= Goal =
The lines from the beginning of the records below through the one holding "rnd = random.Random(11)" are to be copied exactly; leave the pictures out.

= Exercise inputs =
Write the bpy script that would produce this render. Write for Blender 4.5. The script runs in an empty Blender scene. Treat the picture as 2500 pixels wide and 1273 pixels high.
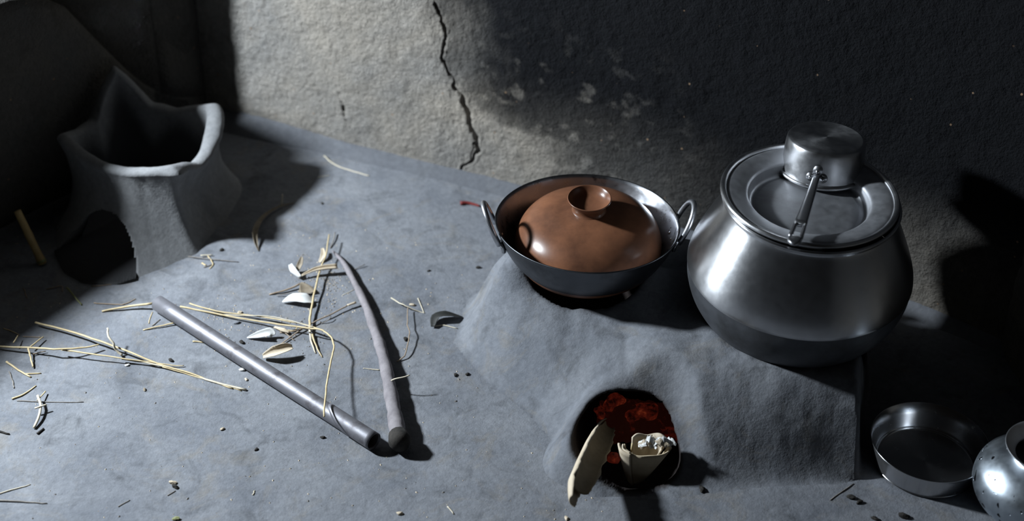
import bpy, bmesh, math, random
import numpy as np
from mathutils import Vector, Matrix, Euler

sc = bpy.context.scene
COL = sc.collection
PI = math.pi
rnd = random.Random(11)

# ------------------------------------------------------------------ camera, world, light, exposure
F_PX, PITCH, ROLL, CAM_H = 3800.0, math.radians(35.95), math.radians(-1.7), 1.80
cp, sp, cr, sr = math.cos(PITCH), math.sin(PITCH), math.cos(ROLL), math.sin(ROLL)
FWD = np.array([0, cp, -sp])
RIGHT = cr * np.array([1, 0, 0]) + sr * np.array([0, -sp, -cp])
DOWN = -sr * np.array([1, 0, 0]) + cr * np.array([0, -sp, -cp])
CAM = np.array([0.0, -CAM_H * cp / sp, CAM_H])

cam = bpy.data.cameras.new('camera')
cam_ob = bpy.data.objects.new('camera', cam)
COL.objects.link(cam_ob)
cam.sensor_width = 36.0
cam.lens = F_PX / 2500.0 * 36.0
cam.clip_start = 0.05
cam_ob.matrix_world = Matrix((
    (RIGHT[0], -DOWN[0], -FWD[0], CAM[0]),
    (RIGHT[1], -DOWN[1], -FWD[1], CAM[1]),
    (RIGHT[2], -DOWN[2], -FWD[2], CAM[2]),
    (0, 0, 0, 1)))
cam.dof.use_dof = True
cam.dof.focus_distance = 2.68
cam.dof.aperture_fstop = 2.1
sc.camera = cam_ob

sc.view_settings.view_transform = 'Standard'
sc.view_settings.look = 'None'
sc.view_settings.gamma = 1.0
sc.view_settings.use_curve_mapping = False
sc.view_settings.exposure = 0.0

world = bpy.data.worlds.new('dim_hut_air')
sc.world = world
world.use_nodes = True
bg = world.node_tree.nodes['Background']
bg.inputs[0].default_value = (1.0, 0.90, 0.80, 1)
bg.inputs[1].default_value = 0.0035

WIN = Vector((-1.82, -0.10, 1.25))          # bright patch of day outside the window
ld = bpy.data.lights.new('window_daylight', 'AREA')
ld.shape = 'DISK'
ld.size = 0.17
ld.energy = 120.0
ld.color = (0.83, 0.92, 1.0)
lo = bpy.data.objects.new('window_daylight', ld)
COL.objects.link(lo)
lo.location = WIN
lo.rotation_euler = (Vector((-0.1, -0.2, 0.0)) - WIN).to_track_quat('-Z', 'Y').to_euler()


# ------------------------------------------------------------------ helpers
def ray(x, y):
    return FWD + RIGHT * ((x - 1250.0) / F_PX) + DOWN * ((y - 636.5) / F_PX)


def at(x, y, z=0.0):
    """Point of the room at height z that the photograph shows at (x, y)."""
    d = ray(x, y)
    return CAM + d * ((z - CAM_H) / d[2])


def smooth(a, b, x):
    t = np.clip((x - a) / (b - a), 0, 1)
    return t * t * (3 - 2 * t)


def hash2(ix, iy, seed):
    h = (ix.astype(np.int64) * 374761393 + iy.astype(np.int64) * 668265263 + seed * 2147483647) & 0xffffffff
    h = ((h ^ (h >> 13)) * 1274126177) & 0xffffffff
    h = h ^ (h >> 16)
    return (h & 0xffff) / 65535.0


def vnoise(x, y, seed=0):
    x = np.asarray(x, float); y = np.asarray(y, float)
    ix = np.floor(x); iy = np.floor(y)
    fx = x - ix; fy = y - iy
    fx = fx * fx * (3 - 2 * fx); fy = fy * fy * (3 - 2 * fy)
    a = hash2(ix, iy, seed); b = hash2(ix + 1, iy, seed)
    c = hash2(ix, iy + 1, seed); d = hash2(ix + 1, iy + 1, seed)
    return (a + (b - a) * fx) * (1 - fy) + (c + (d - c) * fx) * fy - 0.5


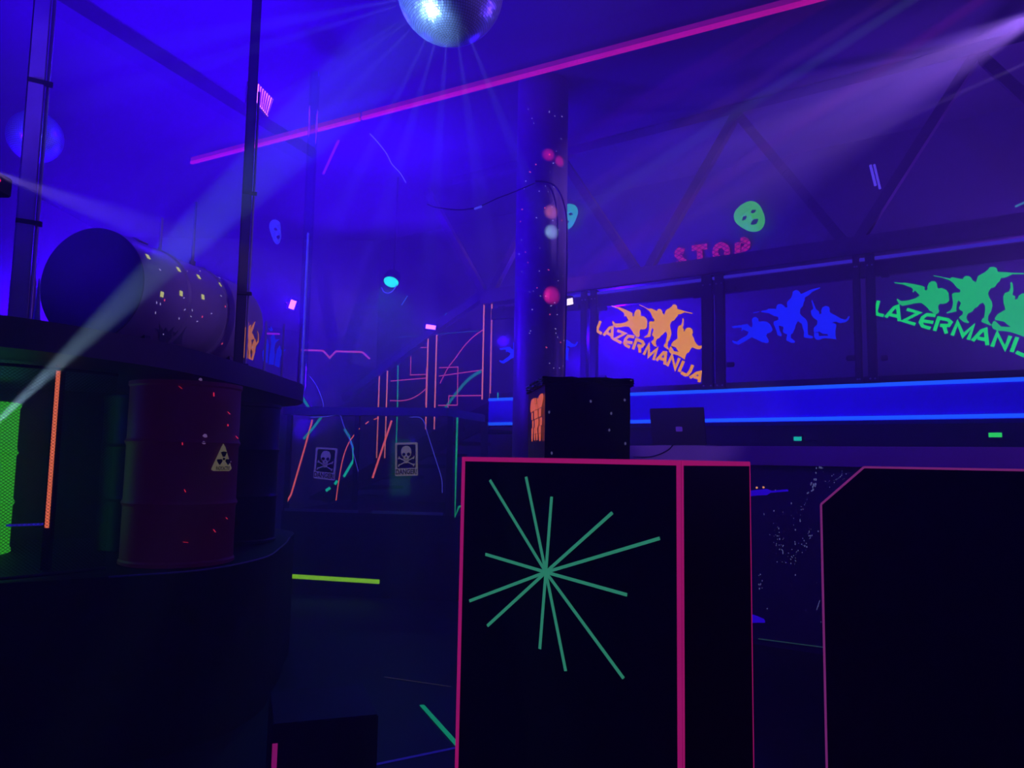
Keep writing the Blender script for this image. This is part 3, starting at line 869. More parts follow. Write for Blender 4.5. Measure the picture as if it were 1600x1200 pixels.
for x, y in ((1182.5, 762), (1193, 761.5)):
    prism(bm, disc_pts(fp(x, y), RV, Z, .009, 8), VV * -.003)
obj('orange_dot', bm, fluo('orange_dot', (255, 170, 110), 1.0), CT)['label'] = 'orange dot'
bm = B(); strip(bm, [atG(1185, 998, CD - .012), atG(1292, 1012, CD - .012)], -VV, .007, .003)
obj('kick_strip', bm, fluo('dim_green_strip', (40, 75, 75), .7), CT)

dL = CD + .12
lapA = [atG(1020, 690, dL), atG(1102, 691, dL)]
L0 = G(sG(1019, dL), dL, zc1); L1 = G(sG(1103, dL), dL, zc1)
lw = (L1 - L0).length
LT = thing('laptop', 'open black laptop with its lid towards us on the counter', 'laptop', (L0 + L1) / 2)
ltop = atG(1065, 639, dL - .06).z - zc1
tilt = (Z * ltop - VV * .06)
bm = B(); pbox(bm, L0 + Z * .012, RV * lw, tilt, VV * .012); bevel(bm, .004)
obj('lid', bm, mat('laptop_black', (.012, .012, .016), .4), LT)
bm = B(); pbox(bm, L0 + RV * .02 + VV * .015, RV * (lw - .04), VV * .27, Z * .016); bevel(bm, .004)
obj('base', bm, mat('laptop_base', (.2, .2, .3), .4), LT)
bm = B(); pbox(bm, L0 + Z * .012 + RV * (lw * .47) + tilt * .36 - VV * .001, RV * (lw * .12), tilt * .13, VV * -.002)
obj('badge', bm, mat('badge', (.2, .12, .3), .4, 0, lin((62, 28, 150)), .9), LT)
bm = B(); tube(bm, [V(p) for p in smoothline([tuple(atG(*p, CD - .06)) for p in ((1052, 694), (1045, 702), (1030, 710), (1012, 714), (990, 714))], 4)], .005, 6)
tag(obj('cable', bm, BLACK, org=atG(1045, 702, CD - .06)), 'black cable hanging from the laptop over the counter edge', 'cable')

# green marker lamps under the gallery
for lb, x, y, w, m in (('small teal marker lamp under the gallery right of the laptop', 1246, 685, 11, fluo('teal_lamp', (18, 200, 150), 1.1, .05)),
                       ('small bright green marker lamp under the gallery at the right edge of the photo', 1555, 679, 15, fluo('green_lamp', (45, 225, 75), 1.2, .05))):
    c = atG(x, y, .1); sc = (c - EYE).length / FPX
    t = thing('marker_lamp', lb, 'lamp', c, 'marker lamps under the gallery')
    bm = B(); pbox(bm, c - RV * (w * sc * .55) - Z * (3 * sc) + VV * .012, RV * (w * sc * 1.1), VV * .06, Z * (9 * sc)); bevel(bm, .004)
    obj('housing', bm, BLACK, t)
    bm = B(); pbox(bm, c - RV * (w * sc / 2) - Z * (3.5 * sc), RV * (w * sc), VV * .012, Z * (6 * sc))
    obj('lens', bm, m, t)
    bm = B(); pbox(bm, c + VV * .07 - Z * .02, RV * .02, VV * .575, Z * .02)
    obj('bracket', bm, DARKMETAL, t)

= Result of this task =
Write the bpy script that would produce this render. Write for Blender 4.5. The script runs in an empty Blender scene. Treat the picture as 2500 pixels wide and 1273 pixels high.
import bpy, bmesh, math, random
import numpy as np
from mathutils import Vector, Matrix, Euler

sc = bpy.context.scene
COL = sc.collection
PI = math.pi
rnd = random.Random(11)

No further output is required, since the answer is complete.